Year ago when the Northern Lights were especially bright, a young man went out late one night, saw them, and thought it was the end of time. He rushed down through the community, trying to wake up people up.
He came to the house of an old man, started pounding on his door yelling, ”Get up! They day of Judgment has come!”
The old man yelled back, ” Go back to bed. Who ever heard of the Day of Judgment coming in the middle of the night?”
A preacher on his deathbed summoned his doctor and his lawyer. They came, and he asked them to sit on either side of his bed and hold his hands.
They sat thus for a long while until the doctor stirred and said, ”You don’t have long on this earth, Reverend. Better tell us why you asked us to come.”
The old preacher stirred himself wheezed and said ”Well, Jesus died between two thieves, and that’s the way I want to go too.”
An elderly couple was attending church services.
About halfway through she leans over and says to her husband.
“I just let out a silent fart. What do you think I should do?”
He replies, “Put a new battery in your hearing aid.”’
Four retired ladies are playing bridge.
One of them looks across at her partner and says, “I know we’ve been playing bridge every week for two years, but I can’t remember your name. Could you please tell me again?”
Her partner looks at her for a long moment and finally replies, “How soon do you need to know?”

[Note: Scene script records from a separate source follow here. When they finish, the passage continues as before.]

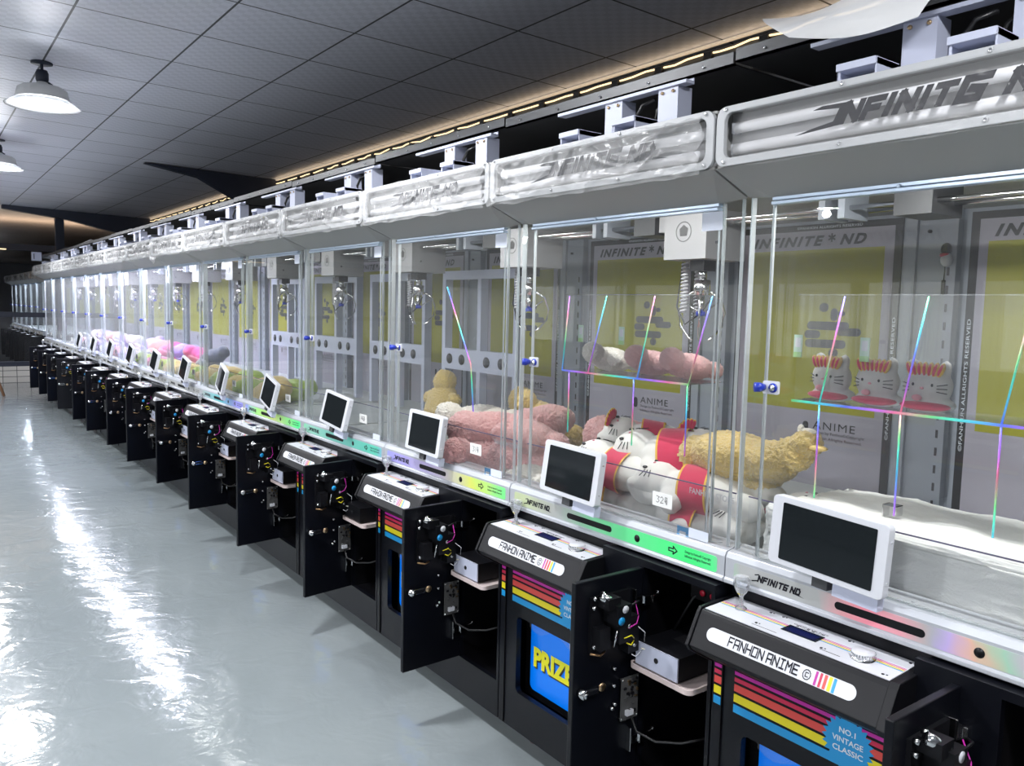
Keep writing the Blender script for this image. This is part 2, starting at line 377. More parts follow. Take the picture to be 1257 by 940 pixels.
# ------------------------------------------------------------------ machine part meshes
def m_cabinet():
    b = B([black, blackin, c_mag, c_crim, c_red, c_yel, c_blu])
    b.box(1.66, 1.68, .003, .05, -1.475, -.76); b.box(1.66, 1.68, .05, .52, -1.02, -.76); b.box(1.722, 1.735, .003, .54, -.78, -.705); b.box(1.68, 1.735, .003, .52, -.775, -.76); b.box(1.66, 1.68, .05, .52, -1.475, -1.40)
    b.ring(rect_like(.05, .52, -1.40, -1.02), rr(.10, .47, -1.335, -1.062, .02), FX, 1.66, 1.68)
    b.box(1.66, 1.68, .52, .69, -1.475, -.705)
    b.box(1.66, 1.68, .69, .935, -.725, -.705); b.box(1.66, 1.68, .69, .935, -1.475, -1.34); b.box(1.66, 1.68, .935, .947, -1.475, -.705)
    b.box(1.68, 2.88, .003, .02, -1.475, -.76); b.box(1.735, 2.88, .003, .02, -.76, -.705); b.box(1.68, 2.88, .93, .947, -1.475, -.705)
    b.box(2.86, 2.9, .003, .947, -1.475, -.705); b.box(1.68, 2.88, .02, .93, -1.475, -1.45); b.box(1.735, 2.88, .02, .93, -.72, -.705); b.box(1.68, 1.735, .54, .93, -.72, -.705)
    b.box(1.68, 2.2, .672, .69, -1.45, -.72, 1); b.box(2.2, 2.22, .69, .93, -1.45, -.72, 1); b.box(1.68, 2.2, .69, .93, -1.36, -1.342, 1)
    b.box(1.655, 1.6605, .0345, .0375, -1.47, -.90, 1)                     # joint line
    for s0, s1 in ((.008, .031), (.072, .62)):
        zz = -.906
        for i, h in enumerate((.009, .011, .019, .021, .021)):
            b.box(1.6592, 1.661, s0, s1, zz - h, zz, 2 + i); zz -= h + .0068
    for i, h in enumerate((.006, .008, .013, .015, .014)):                  # stripes repeat low on the narrow strip
        pass
    return b.mesh('cabinet')
def m_window():
    b = B([prize_blue, blackin])
    b.box(1.72, 1.725, .08, .49, -1.36, -1.04, 1)
    b.prism(rr(.122, .455, -1.325, -1.075, .02), FX, 1.708, 1.72)
    return b.mesh('prize_window')
def m_prize_text():
    b = B([pblack, mat('prize_yellow', (.75, .72, .01), .4), mat('prize_outline', (.45, .55, .7), .4)])
    f = lambda X: (lambda a, z, e: (X, a, z - (a - .3) * .0))
    put_font(b, 'PRIZE', f(1.7065), .147, .357, -1.243, -1.172, 0, bold=.05)
    put_font(b, 'PRIZE', f(1.7055), .142, .352, -1.237, -1.166, 1, bold=.05)
    b.prism([(.325, -1.09), (.41, -1.09), (.385, -1.245), (.345, -1.245)], FX, 1.7078, 1.7076, 2)
    b.prism([(.33, -1.095), (.405, -1.095), (.382, -1.24), (.348, -1.24)], FX, 1.7074, 1.7072, 0)
    b.disc((1.7075, .365, -1.285), (-1, 0, 0), .034, .0004, 28, 2); b.disc((1.7071, .365, -1.285), (-1, 0, 0), .031, .0004, 28, 0)
    return b.mesh('lettering')
def m_plastic_wrap():
    b = B(film_clear)
    n = 14; vs = []; fs = []
    for i in range(n + 1):
        for j in range(5):
            vs.append((1.702 + .003 * noise.noise(Vector((i * .7, j * .9, 1))), .12 + .33 * i / n, -1.075 - .026 * j / 4 * (1 + .6 * math.sin(i * .8))))
    for i in range(n):
        for j in range(4): fs.append((i * 5 + j, i * 5 + j + 1, i * 5 + j + 6, i * 5 + j + 5))
    b.add(vs, fs, 0, True); return b.mesh('wrap')
def m_burst():
    b = B([c_blu, txt_white, c_mag])
    pts = []
    for i in range(48):
        a = 2 * PI * i / 48; r = .052 if i % 2 else .064
        pts.append((.385 + r * math.cos(a), -.955 + r * math.sin(a) * 1.0))
    b.prism(pts, FX, 1.6585, 1.659)
    for t, s0, s1, z in (('NO.1', .364, .404, -.936), ('VINTAGE', .348, .423, -.958), ('CLASSIC', .350, .424, -.980)):
        put_font(b, t, on_x(1.6578), s0, s1, z, z + .0135, 1, bold=.02)
    put_font(b, 'TOY', on_x(1.6576), .42, .56, -1.035, -.99, 1, bold=.09)
    put_font(b, 'TOY', on_x(1.657), .424, .556, -1.031, -.994, 2, bold=.05)
    return b.mesh('badge')
CP = [(1.72, -.741), (1.592, -.747), (1.586, -.756), (1.548, -.832), (1.558, -.845), (1.640, -.893), (1.72, -.893)]
def cons_face(e0=0.):
    a, c = Vector((1.586, -.756)), Vector((1.548, -.832)); n = Vector((-.894, .447)) 
    return lambda s, t, e: ((a + (c - a) * t).x + n.x * (e0 + e), s, (a + (c - a) * t).y + n.y * (e0 + e))
def m_console():
    b = B([plastic])
    b.prism(CP, FS, .013, .507)
    cp = [(1.722, -.736), (1.592, -.742), (1.583, -.754), (1.543, -.832), (1.556, -.849), (1.640, -.898), (1.722, -.898)]
    b.prism(cp, FS, .002, .0125); b.prism(cp, FS, .5075, .528)
    return b.mesh('console', .002)
def TZ(x): return -.7464 + (x - 1.598) * .0469
def m_top_plate():
    b = B([white, c_mag, c_red, c_yel, c_blu, screen, logo_m, mat('display_blue', (.005, .008, .06), .2)])
    def q(x0, x1, s0, s1, e, m=0):
        b.add([(x0, s0, TZ(x0) + e), (x1, s0, TZ(x1) + e), (x1, s1, TZ(x1) + e), (x0, s1, TZ(x0) + e)], [(0, 1, 2, 3)], m)
    b.add([(x, t, TZ(x) + e) for e in (0, .0018) for x, t in ((1.598, .018), (1.718, .018), (1.718, .502), (1.598, .502))], [(0, 1, 2, 3), (4, 5, 6, 7), (0, 1, 5, 4), (1, 2, 6, 5), (2, 3, 7, 6), (3, 0, 4, 7)])
    for i, (m, w) in enumerate(((1, .0030), (2, .0030), (3, .0045), (4, .0035))):
        x = 1.672 - i * .0052
        q(x - w, x, .019, .50, .0019, m)
    q(1.636, 1.676, .212, .306, .0024, 5); q(1.642, 1.670, .22, .298, .0027, 7)
    for t, x, s0, s1 in (('INFINITE ND', 1.690, .215, .305), ('MADE IN ACRYLIC ROOM', 1.684, .225, .30)):
        put_font(b, 'INFINITE ND' if 'IN' in t[:3] else 'ND', lambda a, y, e: (y, a, TZ(y) + .002), s0, s1, x - .004, x + .002, 6, bold=.01)
    for t, x in ((.14, 1.70), (.175, 1.702), (.155, 1.622), (.33, 1.622), (.48, 1.612), (.35, 1.703), (.49, 1.705)):
        b.disc((x, t, TZ(x) + .0015), (0, 0, 1), .0035, .0012, 8, 6); b.disc((x + .002, t + .008, TZ(x) + .0015), (0, 0, 1), .0022, .0012, 6, 6)
    q(1.610, 1.612, .15, .22, .002, 6); q(1.614, 1.6165, .33, .38, .002, 6)
    return b.mesh('control_panel')
def m_pill():
    b = B([white, c_mag, c_crim, c_red, c_yel, c_blu])
    f = cons_face(); r = .21
    P = []
    for i in range(25):
        a = PI / 2 + PI * i / 24; P.append((.052 + .0175 + .0175 * math.cos(a), .46 - .2 * math.sin(a)))
    for i in range(25):
        a = -PI / 2 + PI * i / 24; P.append((.449 - .0175 + .0175 * math.cos(a), .46 - .2 * math.sin(a)))
    b.prism(P, lambda a, t, d: f(a, t, d), -.001, .0012)
    for i, (m, w) in enumerate(((1, .006), (2, .006), (3, .007), (4, .008), (5, .007))):
        s = .352 + i * .0108
        b.add([f(s, .28, .0016), f(s + w, .28, .0016), f(s + w + .0, .645, .0016), f(s + .0, .645, .0016)], [(0, 1, 2, 3)], m)
    return b.mesh('label_strip')
def m_pill_text():
    b = B([logo_m]); f = cons_face(.0017)
    put_strokes(b, 'FANHON ANiME', lambda a, t, e: f(a, t, e), .118, .312, .61, .30, 0, gap=.32, lw=.19, cw=.85)
    put_strokes(b, 'C', lambda a, t, e: f(a, t, e), .322, .343, .61, .32, 0, lw=.1)
    return b.mesh('lettering')
def m_joystick():
    b = B([crystal, chrome]); c = (1.662, .078, -.010)
    P = [(.015, -.734), (.0155, -.729), (.012, -.726), (.0065, -.722), (.0055, -.70), (.008, -.694), (.013, -.688), (.0165, -.682), (.0205, -.673), (.022, -.664), (.0205, -.656), (.0215, -.651), (.016, -.646), (0, -.644)]
    b.lathe([(r, z - .010) for r, z in P], (c[0], c[1], 0), 9)
    b.tube([(c[0], c[1], -.745), (c[0], c[1], -.70)], .003, 8, 1)
    me = b.mesh('joystick')
    for p in me.polygons: p.use_smooth = False
    return me
def m_button():
    b = B([chrome, white]); c = (1.648, .415, 0); o = -.0095
    b.lathe([(.0275, -.736 + o), (.0275, -.729 + o), (.0255, -.727 + o)], c, 28, 0)
    n = 28
    for i in range(n):
        a = 2 * PI * i / n; b.box(c[0] + .0245 * math.cos(a) - .0014, c[0] + .0245 * math.cos(a) + .0014, c[1] + .0245 * math.sin(a) - .0014, c[1] + .0245 * math.sin(a) + .0014, -.73 + o, -.7185 + o, 0)
    b.lathe([(.0235, -.73 + o), (.0245, -.718 + o), (.0225, -.7155 + o), (0, -.715 + o)], c, 28, 1)
    return b.mesh('push_button')
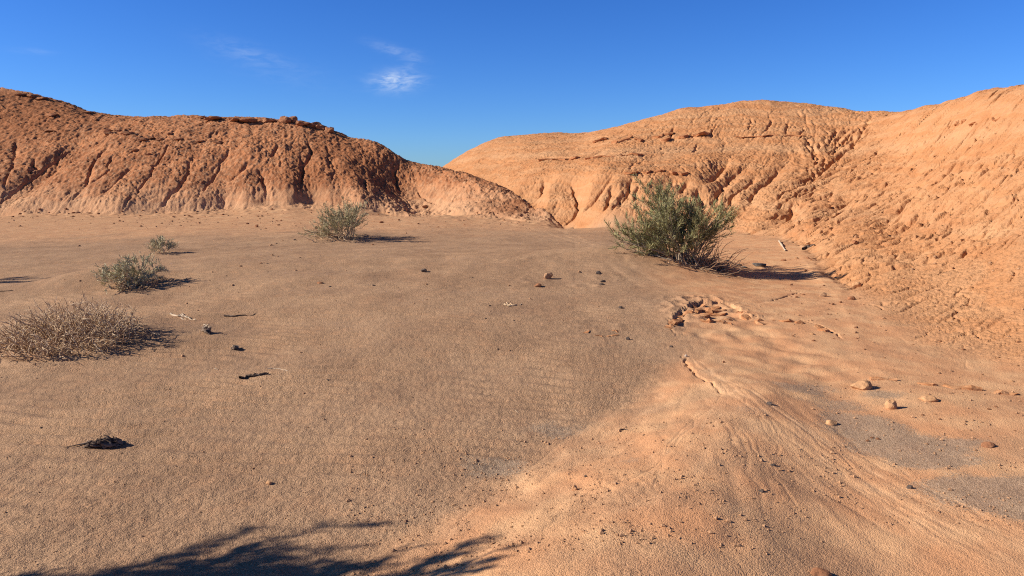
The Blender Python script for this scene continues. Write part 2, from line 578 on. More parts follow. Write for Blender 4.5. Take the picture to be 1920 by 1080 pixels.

An elderly gent was invited to his old friends’ home for dinner one evening. He was impressed by the way his buddy addressed his wife with endearing terms-calling her Honey, My Love, Darling, Sweetheart, Pumpkin, etc.
The couple had been married almost 70 years, and they appeared still very clearly in love. While the wife was off in the kitchen, the man leaned over and said to his buddy,
“I think it’s wonderful that, after all the years you’ve been married, you still call your wife those loving pet names.”
The old man hung his head. “I have to tell you the truth, he said. “I forgot her name about ten years ago.”